== TASK TO CARRY OUT ==
Search the data for the string "pixels" and gather each line it is in.

○ ○ ○ ○ ○ ○ ○

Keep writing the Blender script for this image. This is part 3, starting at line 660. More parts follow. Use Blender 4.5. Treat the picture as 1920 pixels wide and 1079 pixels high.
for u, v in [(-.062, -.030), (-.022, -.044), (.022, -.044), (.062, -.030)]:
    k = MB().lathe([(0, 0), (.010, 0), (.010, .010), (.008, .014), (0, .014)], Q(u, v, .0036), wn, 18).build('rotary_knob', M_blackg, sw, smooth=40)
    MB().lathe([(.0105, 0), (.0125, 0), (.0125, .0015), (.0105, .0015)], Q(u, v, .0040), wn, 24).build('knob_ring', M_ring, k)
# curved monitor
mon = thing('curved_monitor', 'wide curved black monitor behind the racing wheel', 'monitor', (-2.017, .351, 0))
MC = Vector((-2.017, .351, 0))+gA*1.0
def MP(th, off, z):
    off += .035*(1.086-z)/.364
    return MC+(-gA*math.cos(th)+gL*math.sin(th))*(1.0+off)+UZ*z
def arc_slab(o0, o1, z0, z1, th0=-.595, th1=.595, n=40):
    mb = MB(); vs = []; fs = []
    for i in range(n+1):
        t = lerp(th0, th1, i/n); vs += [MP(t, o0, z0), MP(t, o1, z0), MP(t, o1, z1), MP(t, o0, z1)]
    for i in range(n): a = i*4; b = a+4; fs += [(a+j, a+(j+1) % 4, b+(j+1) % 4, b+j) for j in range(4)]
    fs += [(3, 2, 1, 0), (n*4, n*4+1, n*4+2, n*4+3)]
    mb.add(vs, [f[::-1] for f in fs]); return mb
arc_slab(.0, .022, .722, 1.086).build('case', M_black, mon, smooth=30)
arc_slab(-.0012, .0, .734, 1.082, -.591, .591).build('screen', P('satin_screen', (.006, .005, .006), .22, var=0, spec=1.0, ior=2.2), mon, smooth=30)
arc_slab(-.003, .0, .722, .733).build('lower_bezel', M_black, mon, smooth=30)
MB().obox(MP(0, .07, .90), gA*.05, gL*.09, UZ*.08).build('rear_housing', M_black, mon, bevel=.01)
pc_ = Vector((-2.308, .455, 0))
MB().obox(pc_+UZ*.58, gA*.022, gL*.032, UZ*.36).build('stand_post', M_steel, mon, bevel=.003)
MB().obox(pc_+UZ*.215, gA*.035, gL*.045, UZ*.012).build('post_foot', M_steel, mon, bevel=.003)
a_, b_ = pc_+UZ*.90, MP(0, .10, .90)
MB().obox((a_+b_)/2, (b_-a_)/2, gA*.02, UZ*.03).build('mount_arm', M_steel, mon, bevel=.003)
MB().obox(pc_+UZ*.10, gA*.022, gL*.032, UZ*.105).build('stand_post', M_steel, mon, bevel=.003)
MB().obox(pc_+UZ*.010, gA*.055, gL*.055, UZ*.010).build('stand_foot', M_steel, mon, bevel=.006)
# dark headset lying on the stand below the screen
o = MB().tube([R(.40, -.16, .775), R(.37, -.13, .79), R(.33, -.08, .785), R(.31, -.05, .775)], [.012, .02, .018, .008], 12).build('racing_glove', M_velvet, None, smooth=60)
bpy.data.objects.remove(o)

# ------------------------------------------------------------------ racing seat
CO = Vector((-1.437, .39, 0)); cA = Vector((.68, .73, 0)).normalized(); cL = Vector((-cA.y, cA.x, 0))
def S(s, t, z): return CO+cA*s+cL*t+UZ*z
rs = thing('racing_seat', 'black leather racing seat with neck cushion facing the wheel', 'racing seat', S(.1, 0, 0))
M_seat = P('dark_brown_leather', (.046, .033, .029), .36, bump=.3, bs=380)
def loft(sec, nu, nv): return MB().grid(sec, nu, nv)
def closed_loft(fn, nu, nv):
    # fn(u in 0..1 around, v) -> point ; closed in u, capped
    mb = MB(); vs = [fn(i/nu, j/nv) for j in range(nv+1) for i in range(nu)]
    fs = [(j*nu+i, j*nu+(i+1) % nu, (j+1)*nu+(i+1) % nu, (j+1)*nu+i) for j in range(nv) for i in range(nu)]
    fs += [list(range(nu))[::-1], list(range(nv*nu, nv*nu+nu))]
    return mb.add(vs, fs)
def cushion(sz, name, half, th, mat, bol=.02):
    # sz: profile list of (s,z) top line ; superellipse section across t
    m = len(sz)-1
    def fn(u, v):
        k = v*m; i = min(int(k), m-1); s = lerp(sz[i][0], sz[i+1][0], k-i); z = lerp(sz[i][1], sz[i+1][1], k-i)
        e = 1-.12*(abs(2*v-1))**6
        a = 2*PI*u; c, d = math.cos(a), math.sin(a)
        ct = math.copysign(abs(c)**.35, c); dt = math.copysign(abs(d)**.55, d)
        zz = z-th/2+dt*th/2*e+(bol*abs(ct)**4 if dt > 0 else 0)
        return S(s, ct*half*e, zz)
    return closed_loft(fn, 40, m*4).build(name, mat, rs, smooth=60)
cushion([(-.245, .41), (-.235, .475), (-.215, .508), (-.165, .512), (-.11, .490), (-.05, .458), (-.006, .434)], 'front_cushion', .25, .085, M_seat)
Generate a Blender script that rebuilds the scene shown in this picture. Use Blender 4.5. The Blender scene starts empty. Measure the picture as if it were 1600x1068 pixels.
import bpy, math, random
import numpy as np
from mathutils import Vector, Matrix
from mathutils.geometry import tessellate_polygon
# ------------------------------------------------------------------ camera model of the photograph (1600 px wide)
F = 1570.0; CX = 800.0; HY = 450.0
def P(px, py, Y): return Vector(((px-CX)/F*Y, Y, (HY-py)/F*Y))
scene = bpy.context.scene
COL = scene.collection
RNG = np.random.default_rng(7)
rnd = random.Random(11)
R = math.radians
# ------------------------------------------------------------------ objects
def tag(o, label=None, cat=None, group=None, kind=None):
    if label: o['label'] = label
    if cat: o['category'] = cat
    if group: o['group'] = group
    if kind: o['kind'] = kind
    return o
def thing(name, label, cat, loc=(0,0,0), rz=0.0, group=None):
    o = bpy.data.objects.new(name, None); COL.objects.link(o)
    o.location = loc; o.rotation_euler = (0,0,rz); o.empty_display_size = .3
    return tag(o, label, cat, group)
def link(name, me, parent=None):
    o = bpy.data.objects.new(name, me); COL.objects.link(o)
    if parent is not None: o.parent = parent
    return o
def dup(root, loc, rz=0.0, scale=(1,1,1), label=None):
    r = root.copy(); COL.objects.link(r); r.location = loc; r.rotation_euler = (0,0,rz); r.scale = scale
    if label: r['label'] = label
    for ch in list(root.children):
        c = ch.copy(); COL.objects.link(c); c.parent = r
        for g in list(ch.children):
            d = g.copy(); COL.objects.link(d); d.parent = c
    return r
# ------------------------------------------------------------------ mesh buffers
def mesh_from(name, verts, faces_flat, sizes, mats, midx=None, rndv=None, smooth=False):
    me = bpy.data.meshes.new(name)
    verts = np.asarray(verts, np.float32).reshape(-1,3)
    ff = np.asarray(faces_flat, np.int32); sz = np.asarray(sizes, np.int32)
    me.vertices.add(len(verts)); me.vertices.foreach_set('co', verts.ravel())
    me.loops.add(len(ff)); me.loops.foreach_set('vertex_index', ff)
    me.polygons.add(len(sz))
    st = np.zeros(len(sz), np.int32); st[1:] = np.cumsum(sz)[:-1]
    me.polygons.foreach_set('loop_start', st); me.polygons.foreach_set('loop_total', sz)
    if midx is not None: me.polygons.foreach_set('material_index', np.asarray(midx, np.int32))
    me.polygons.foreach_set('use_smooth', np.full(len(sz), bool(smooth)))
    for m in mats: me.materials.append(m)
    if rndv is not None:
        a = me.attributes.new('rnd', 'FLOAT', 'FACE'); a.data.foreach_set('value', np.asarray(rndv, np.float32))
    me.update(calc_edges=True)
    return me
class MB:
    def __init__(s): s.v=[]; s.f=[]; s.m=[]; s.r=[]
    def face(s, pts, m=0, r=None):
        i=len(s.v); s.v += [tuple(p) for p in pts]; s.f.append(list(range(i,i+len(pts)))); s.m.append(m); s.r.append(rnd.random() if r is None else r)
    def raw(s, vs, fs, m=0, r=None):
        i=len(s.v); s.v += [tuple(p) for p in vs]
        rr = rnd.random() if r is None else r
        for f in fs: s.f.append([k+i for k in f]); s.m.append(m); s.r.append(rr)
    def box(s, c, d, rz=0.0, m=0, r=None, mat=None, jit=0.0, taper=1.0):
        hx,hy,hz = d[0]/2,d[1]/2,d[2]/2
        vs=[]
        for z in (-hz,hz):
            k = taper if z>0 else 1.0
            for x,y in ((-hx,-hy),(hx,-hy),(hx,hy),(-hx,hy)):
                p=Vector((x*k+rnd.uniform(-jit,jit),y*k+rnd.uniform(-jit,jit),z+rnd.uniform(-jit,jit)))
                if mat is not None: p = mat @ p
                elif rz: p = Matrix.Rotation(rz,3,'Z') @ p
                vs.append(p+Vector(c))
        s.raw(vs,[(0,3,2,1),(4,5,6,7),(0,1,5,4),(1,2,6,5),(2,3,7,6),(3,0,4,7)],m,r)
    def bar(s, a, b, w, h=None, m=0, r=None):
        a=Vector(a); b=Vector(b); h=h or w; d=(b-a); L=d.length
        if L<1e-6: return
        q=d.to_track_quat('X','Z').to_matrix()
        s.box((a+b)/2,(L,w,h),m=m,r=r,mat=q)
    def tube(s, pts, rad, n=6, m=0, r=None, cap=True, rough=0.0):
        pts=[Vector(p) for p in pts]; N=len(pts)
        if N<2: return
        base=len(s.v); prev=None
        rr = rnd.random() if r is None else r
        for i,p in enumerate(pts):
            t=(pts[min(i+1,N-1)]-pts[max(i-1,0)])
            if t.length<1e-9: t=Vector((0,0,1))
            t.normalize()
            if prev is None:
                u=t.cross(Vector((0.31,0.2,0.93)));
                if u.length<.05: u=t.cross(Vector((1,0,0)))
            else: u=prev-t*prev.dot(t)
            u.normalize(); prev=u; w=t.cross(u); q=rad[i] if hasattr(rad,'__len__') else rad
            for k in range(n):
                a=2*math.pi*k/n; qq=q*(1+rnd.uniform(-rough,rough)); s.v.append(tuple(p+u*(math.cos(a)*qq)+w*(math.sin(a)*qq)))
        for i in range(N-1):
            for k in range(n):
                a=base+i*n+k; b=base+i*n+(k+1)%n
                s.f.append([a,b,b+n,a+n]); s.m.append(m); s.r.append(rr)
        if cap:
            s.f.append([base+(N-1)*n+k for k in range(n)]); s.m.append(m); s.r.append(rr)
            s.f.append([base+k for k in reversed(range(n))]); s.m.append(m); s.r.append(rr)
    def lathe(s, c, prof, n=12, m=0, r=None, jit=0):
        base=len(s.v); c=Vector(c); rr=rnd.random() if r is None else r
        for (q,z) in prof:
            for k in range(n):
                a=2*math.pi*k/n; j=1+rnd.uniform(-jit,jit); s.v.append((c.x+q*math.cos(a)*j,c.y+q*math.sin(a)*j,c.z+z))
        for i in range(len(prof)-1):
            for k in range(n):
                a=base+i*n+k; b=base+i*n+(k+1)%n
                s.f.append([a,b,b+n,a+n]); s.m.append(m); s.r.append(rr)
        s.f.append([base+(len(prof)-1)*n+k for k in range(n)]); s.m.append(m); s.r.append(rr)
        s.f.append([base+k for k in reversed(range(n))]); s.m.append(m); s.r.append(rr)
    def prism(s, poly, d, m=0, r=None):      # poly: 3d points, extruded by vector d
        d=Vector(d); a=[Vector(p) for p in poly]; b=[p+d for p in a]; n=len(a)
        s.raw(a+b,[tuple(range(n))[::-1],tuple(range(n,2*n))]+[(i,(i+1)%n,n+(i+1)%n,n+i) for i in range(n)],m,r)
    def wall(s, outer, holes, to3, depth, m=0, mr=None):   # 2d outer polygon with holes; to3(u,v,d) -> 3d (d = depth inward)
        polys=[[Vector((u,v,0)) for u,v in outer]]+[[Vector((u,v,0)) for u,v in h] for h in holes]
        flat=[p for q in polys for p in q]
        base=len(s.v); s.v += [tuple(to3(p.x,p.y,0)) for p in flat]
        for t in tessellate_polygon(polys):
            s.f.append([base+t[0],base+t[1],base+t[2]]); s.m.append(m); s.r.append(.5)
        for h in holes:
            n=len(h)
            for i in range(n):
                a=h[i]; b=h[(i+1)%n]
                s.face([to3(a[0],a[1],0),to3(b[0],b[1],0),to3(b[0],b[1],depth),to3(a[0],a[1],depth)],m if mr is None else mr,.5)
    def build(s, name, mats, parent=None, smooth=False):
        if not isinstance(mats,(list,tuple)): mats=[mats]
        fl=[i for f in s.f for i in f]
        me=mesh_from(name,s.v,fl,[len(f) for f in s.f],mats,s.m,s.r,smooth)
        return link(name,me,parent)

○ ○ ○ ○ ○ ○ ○

== RESPONSE FOR THIS EXERCISE ==
Keep writing the Blender script for this image. This is part 3, starting at line 660. More parts follow. Use Blender 4.5. Treat the picture as 1920 pixels wide and 1079 pixels high.
Generate a Blender script that rebuilds the scene shown in this picture. Use Blender 4.5. The Blender scene starts empty. Measure the picture as if it were 1600x1068 pixels.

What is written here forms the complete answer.